Another retiree complained after Aon overestimated the size of his pension with Canada Life — leading him to take on a mortgage, help his daughter buy a house and go on ‘several expensive holidays’. He had been told he would get a pension of £41,700 a year with a maximum lump sum of £215,000.
But in 2018, he was told he would get £34,000 and a £193,800 lump sum. The ombudsman again only partly upheld his complaint, ordering Aon to pay him £1,000.
A widow who had been receiving her late husband’s Civil Service pension also complained to the ombudsman after administrator Capita tried to claw back payments it continued to make after she told them she had remarried.
She received more than £12,000 over four years before she was asked to pay it back in just two weeks. But the Ombudsman ruled she should not have to pay it back after hearing she had reduced her working hours and taken on a new mortgage to be nearer family.

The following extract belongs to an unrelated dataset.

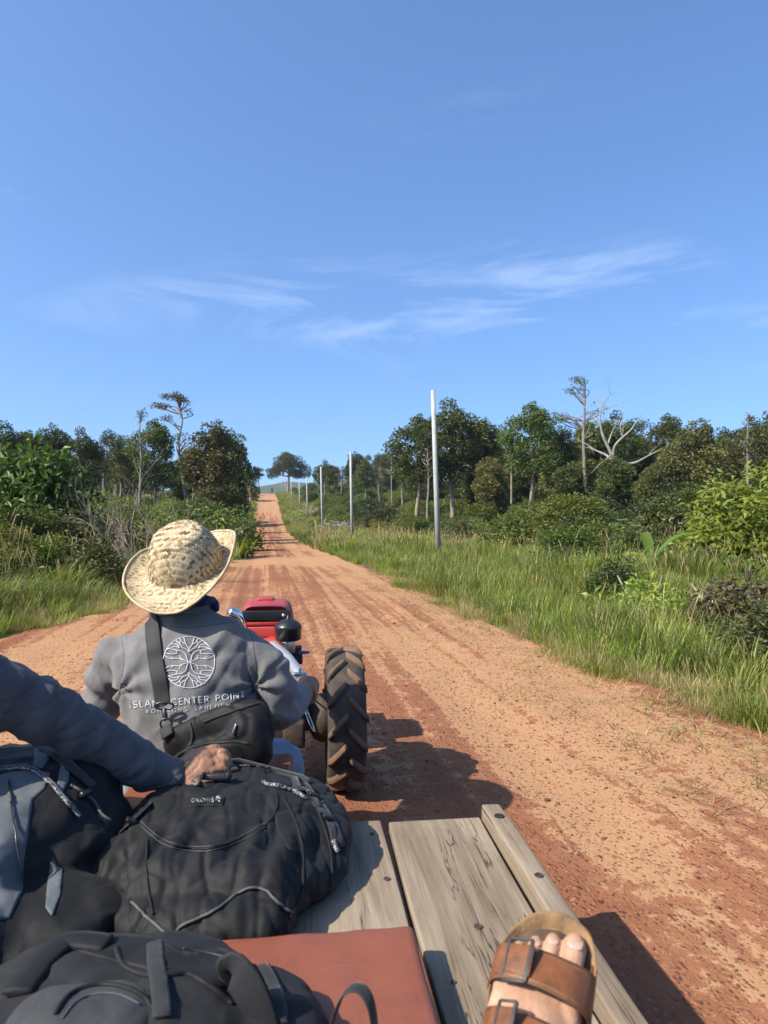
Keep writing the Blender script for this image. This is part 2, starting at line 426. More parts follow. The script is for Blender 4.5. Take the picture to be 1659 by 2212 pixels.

Steve Webb, director of policy at Royal London, says: ‘It is frustrating for pension scheme members when they have lost out due to poor administration and were unable to resolve the matter with the scheme and so had to go to the Ombudsman.
‘It is worrying that more and more people each year make complaints about pension administration, and schemes and administrators need to improve the way they handle these complaints.’
The Department for Work and Pensions (DWP) has said it will not recover overpaid state pension that is linked to GMP errors. In the summer, the pensions minister revealed the government had sent out around 360,000 inaccurate state pension forecasts. Guy Opperman said inaccuracies affected 3 pc of 12 million forecasts issued by the DWP’s ‘Check your State Pension’ service.’